_TASK_
In the listing that follows, locate the line containing "What Blender Python" and the line containing "PI = math.pi". Retype exactly those two lines and every line between them, and nothing more.

_GIVEN INFORMATION_
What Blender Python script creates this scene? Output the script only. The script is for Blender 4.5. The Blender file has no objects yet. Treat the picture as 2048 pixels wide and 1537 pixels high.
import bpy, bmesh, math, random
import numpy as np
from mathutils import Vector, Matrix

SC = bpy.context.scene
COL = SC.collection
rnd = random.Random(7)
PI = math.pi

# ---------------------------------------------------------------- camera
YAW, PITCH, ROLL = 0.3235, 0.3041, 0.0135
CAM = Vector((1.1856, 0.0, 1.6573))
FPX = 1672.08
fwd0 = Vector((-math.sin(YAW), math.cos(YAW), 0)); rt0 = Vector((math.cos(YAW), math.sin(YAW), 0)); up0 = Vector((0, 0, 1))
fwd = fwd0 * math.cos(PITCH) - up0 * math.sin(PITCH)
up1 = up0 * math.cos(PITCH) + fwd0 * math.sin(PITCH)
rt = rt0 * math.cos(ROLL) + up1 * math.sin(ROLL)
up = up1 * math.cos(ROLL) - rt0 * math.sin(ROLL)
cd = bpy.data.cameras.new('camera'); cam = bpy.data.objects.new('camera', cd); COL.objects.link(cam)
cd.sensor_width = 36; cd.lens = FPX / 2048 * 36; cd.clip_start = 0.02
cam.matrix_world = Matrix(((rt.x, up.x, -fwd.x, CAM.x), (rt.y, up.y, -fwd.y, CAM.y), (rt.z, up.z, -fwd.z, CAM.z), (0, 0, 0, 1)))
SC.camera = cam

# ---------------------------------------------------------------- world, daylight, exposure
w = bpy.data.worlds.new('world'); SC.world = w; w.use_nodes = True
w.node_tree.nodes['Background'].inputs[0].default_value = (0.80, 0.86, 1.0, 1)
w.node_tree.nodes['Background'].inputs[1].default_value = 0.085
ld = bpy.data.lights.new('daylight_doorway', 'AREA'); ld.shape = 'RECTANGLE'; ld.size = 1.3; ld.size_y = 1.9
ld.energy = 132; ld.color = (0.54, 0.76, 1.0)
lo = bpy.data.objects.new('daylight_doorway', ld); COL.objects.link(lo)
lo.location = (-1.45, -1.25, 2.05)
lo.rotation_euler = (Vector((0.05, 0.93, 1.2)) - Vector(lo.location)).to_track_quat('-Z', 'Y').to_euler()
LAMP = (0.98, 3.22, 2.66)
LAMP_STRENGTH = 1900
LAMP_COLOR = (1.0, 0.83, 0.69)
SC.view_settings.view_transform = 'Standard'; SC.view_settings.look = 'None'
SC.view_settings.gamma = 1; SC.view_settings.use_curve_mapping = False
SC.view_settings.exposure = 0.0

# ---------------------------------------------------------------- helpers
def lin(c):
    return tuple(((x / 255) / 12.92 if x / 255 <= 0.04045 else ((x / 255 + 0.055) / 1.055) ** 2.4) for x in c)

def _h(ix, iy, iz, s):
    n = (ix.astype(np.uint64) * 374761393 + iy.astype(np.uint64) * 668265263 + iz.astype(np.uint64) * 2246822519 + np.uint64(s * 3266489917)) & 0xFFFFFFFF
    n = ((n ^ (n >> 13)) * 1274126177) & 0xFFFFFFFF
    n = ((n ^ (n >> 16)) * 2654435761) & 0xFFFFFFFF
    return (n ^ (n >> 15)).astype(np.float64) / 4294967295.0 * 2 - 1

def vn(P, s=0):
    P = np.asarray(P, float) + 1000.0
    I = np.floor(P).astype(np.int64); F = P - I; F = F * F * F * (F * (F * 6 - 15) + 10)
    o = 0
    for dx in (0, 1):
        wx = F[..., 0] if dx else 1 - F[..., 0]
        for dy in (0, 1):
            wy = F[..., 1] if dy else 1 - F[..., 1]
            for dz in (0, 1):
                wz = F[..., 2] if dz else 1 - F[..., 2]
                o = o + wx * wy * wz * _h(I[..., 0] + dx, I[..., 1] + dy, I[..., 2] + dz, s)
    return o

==

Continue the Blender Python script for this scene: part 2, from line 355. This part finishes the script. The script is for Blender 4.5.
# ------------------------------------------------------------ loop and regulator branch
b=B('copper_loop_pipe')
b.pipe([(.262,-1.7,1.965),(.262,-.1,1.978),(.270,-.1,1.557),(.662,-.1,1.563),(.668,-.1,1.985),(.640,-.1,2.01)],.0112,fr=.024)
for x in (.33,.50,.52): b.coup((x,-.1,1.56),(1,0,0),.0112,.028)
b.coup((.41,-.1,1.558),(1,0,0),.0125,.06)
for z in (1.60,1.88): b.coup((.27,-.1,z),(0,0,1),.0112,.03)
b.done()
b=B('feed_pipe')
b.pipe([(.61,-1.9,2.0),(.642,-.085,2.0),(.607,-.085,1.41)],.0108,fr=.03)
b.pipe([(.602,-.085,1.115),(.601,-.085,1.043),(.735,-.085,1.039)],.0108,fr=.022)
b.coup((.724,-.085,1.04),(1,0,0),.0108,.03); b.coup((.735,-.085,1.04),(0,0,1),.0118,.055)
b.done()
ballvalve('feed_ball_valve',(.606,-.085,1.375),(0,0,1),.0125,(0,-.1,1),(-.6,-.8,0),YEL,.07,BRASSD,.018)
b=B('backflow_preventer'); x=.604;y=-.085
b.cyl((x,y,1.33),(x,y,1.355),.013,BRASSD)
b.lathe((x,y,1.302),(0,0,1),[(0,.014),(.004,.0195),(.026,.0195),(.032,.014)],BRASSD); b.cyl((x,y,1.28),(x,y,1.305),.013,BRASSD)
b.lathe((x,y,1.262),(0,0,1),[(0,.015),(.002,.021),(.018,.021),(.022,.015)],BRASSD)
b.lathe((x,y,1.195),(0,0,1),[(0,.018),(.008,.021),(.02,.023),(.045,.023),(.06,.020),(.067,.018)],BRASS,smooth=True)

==

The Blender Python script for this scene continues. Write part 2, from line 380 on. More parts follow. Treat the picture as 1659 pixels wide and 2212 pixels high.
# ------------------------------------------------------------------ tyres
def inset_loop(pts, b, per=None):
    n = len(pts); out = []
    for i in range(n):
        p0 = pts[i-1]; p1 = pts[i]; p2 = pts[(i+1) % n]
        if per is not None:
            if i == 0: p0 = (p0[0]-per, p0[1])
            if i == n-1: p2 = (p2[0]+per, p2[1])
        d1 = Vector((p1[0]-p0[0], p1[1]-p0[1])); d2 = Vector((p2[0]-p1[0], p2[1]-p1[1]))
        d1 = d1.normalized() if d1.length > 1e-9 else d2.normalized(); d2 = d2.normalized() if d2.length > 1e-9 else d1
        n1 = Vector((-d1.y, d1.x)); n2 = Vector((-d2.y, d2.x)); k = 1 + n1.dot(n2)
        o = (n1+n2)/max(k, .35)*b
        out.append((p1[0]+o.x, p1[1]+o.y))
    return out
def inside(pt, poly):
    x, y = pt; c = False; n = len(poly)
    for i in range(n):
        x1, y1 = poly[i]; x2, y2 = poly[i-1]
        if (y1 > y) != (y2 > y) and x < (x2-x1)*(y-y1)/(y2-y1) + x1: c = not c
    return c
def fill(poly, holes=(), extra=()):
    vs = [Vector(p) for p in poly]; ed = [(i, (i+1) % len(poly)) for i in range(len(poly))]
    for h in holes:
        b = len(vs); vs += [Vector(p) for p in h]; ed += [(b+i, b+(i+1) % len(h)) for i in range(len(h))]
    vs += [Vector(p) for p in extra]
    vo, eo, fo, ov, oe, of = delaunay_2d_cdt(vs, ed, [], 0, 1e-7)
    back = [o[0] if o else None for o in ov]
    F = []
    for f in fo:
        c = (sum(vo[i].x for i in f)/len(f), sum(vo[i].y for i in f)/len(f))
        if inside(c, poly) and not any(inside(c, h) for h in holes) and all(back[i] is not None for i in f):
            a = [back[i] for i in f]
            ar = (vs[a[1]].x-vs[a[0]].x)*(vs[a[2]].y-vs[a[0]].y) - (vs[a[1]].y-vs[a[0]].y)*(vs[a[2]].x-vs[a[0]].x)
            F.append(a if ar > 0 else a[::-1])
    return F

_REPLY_
What Blender Python script creates this scene? Output the script only. The script is for Blender 4.5. The Blender file has no objects yet. Treat the picture as 2048 pixels wide and 1537 pixels high.
import bpy, bmesh, math, random
import numpy as np
from mathutils import Vector, Matrix

SC = bpy.context.scene
COL = SC.collection
rnd = random.Random(7)
PI = math.pi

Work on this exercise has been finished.